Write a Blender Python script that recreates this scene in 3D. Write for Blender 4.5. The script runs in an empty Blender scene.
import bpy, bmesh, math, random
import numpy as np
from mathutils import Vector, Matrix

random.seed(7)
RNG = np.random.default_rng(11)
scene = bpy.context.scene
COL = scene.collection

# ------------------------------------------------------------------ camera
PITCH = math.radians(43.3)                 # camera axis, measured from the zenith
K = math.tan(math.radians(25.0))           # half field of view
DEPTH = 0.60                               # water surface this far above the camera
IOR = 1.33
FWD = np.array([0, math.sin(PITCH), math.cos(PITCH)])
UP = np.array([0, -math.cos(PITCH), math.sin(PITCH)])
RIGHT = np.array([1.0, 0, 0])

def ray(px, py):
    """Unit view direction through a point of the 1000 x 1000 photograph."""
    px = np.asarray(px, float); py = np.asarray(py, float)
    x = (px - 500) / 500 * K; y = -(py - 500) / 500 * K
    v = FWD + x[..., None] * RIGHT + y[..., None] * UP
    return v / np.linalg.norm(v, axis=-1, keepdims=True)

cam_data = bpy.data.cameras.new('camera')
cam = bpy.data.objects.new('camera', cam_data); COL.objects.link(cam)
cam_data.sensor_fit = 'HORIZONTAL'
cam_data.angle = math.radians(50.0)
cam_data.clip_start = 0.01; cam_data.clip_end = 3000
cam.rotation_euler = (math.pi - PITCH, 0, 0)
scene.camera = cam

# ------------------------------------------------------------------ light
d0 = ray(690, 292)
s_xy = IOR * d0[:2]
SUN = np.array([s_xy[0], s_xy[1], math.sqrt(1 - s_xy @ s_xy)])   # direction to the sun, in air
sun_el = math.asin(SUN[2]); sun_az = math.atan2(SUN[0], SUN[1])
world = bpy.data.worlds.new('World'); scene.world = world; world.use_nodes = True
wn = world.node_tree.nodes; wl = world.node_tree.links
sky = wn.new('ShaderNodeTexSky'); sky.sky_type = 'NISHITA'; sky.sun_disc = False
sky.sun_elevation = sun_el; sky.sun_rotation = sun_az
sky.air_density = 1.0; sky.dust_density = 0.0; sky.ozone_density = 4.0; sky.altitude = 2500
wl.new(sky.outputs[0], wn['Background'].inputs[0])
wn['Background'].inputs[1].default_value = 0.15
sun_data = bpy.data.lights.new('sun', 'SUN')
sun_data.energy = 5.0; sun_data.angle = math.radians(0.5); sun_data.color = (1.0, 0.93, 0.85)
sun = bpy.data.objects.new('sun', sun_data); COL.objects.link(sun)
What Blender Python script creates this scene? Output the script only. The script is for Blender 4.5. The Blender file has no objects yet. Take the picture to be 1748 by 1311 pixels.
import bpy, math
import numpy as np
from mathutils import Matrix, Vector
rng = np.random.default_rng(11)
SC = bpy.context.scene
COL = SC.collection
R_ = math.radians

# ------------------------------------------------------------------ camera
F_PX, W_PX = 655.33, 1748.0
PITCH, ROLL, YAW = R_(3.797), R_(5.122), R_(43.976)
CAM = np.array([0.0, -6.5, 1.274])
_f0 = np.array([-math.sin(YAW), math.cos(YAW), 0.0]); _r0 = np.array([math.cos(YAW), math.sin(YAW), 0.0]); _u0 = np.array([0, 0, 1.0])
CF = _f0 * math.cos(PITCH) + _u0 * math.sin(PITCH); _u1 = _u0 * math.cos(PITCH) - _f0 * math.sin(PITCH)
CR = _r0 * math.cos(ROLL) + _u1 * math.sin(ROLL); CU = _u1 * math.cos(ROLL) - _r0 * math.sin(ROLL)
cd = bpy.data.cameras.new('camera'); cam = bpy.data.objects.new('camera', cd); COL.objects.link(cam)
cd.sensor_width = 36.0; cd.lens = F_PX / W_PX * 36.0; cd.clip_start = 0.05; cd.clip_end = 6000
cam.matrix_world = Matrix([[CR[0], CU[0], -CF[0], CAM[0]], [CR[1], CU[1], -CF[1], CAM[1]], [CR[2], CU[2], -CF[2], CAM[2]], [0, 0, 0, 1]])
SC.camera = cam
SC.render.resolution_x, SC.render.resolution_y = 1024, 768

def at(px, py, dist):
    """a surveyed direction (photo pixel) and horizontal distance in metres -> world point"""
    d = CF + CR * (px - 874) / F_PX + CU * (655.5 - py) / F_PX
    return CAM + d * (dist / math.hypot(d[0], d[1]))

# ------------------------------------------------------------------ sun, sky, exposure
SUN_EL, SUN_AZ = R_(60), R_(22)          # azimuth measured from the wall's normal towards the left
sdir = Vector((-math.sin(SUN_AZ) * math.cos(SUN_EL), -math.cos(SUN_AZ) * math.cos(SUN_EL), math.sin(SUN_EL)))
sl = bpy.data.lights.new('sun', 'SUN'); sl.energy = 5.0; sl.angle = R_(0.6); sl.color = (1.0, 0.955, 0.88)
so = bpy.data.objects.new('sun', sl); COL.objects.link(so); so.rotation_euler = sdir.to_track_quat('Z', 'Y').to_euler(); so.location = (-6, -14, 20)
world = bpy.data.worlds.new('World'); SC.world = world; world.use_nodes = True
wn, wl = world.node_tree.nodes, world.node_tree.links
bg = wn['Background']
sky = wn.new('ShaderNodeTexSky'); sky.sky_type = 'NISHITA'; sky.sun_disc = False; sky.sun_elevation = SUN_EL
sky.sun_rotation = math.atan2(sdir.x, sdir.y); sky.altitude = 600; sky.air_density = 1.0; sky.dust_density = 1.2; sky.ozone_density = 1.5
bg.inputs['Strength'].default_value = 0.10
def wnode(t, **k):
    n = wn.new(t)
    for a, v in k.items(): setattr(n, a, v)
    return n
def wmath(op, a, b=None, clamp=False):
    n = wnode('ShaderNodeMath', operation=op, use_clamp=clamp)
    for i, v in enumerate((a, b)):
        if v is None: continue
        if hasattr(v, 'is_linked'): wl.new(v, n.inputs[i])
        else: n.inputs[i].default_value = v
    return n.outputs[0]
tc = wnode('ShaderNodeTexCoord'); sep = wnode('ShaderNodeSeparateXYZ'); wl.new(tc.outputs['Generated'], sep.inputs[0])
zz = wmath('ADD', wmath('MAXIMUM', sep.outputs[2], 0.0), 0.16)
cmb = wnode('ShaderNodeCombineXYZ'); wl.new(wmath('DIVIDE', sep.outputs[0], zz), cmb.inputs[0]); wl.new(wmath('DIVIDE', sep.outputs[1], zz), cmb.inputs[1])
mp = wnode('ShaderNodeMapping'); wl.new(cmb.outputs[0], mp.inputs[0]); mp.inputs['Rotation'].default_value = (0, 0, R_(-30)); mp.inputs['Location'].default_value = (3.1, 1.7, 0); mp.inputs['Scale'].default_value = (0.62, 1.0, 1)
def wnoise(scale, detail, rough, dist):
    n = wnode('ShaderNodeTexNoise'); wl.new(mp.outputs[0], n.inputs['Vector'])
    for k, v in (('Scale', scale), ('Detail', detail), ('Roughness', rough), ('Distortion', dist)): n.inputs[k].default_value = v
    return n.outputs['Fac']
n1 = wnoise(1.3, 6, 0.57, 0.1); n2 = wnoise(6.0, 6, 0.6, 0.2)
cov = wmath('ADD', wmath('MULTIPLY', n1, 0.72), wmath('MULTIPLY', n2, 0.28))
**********
Please reproduce exactly the lines from the first one of the records above through the line containing "scene.camera = cam", both included, and nothing else.

Result of the exercise →
Write a Blender Python script that recreates this scene in 3D. Write for Blender 4.5. The script runs in an empty Blender scene.
import bpy, bmesh, math, random
import numpy as np
from mathutils import Vector, Matrix

random.seed(7)
RNG = np.random.default_rng(11)
scene = bpy.context.scene
COL = scene.collection

# ------------------------------------------------------------------ camera
PITCH = math.radians(43.3)                 # camera axis, measured from the zenith
K = math.tan(math.radians(25.0))           # half field of view
DEPTH = 0.60                               # water surface this far above the camera
IOR = 1.33
FWD = np.array([0, math.sin(PITCH), math.cos(PITCH)])
UP = np.array([0, -math.cos(PITCH), math.sin(PITCH)])
RIGHT = np.array([1.0, 0, 0])

def ray(px, py):
    """Unit view direction through a point of the 1000 x 1000 photograph."""
    px = np.asarray(px, float); py = np.asarray(py, float)
    x = (px - 500) / 500 * K; y = -(py - 500) / 500 * K
    v = FWD + x[..., None] * RIGHT + y[..., None] * UP
    return v / np.linalg.norm(v, axis=-1, keepdims=True)

cam_data = bpy.data.cameras.new('camera')
cam = bpy.data.objects.new('camera', cam_data); COL.objects.link(cam)
cam_data.sensor_fit = 'HORIZONTAL'
cam_data.angle = math.radians(50.0)
cam_data.clip_start = 0.01; cam_data.clip_end = 3000
cam.rotation_euler = (math.pi - PITCH, 0, 0)
scene.camera = cam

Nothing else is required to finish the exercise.